Atatürk; Mondros Ateşkes Antlaşması imzalandığı sırada 37 yaşındadır ve 7.Ordu Komutanıdır. Antlaşmanın maddelerine itiraz eder. İstanbul'a telgraf çeker, ama İstanbul'da ki Osmanlı yönetimi, işgale karşı savunma yapmamasını ister. Karşı çıkar. Bunun sonucunda görev başında olduğu 7.Ordu ve Yıldırım Orduları Grup Komutanlığı görevine son verilir. Mustafa Kemal İstanbul'a döner. Boğazda demirlemiş İtilaf donanmasını gördüğünde ağzından şu sözler dökülür.
"GELDİKLERİ GİBİ GİDERLER!"






Gelelim tekrar Limni Adasına

1912-1913 yılları arasında  kaybettiğimiz Balkan Savaşları sonrası yüzölçümü iki kat artan Yunanistan Devleti, Balkanlardan pek çok toprağı sınırlarına dahi ederken, Girit Adasını da alır. 1919-1922 yılları arası Batı Trakya ve Ege Adalarını da işgal eder. İtalya'nın işgalindeki 12 ada hariç, kalan tüm Ege adaları Ekim 1912- Mart 1913 tarihleri arasında Yunanlılar tarafından işgal edilir. Avrupa Devletleri 14 Şubat 1914'de İmroz, Bozcaada ve Meis'i Türkiye'ye bırakırken, Taşoz Semadirek, Limni, Midilli, Sakız ve Sisam'ı Yunanistan'a verdiklerini ilan ederler. Ancak bu adaların gerek Türkiye'ye ve gerekse kendilerine karşı tahkim edilmemesi şartını koşmuşlardı. Osmanlı Devleti bu kararı tanımaz ve bu şekilde Birinci Dünya Savaşına girilir.

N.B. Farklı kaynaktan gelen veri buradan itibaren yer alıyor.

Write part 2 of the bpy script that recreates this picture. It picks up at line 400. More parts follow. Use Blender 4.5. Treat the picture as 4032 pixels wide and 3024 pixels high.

Sonuç olarak yönetime, eğitim-öğretime, maliyeye ve savunmaya ilişkin gerekli önlemleri zamanında alamayan, siyasi gelişmelerin içeriğine nüfuz etmeksizin, umudunu dost olarak vasıflandırdığı büyük devletlerin aralarındaki dengeye bağlayan ve etkin bir siyaset izlemek yerine, uysal davranmayı tercih eden Osmanlı, milletlerarası bir soruna dönüşen bu uzun süreli mücadelede kaybeden taraf olur.*

*Şerafettin Turan- "Geçmişten günümüze Ege Adaları sorunu, boyutlar,taraflar"
111.Askeri Tarih Semineri, Türk Yunan ilişkileri, Ankara-1986




Gazeteci  Bülent Günal' ın tamamını burada okuyabileceğiniz  Osmanlı tarihi üzerine dersler veren, kitaplar yayınlayan tarihçi Health Lowry ile yaptığı röportajında ;


1456'da Limni Adasından, İstanbul'a bir heyet gelir. Fatih'e adayı kendi istekleri ile Osmanlı'ya vermek istediklerini söylerler. Fatih kabul eder. Adaya çoğu Rum kökenli 19 yeniçeri atanır. Bir yıl sonra adayı Papa'ya ait güçler işgal eder ama ada halkı tekrar Osmanlı İdaresi altına girmeyi ister. Üç yıl içinde Osmanlı güçleri adanın yönetimini tekrar ele geçirir. Birkaç yıl sonra Venedikliler adayı ele geçirir. Fakat halkın tavrı yine değişmez, halk yine tavrını Osmanlı'dan yana koyar. 1479 yılında Venediklilerle yapılan antlaşma sonucu Limni tamamen Osmanlı İdaresine geçer. Fatih'in Limni adasına karşı olan ilgisi ne adanın stratejik önemi, ne de vergi ile açıklandığını belirtiyor Lowry.......Ardından ekliyor;
Fatih aslında  Limni Adasında ki "Tıyn-ı Mahtûm " için savaştı

476 km'lik volkanik bir adada Fatih'in vazgeçemediği Tıyn-ı Mahtûm  neydi peki........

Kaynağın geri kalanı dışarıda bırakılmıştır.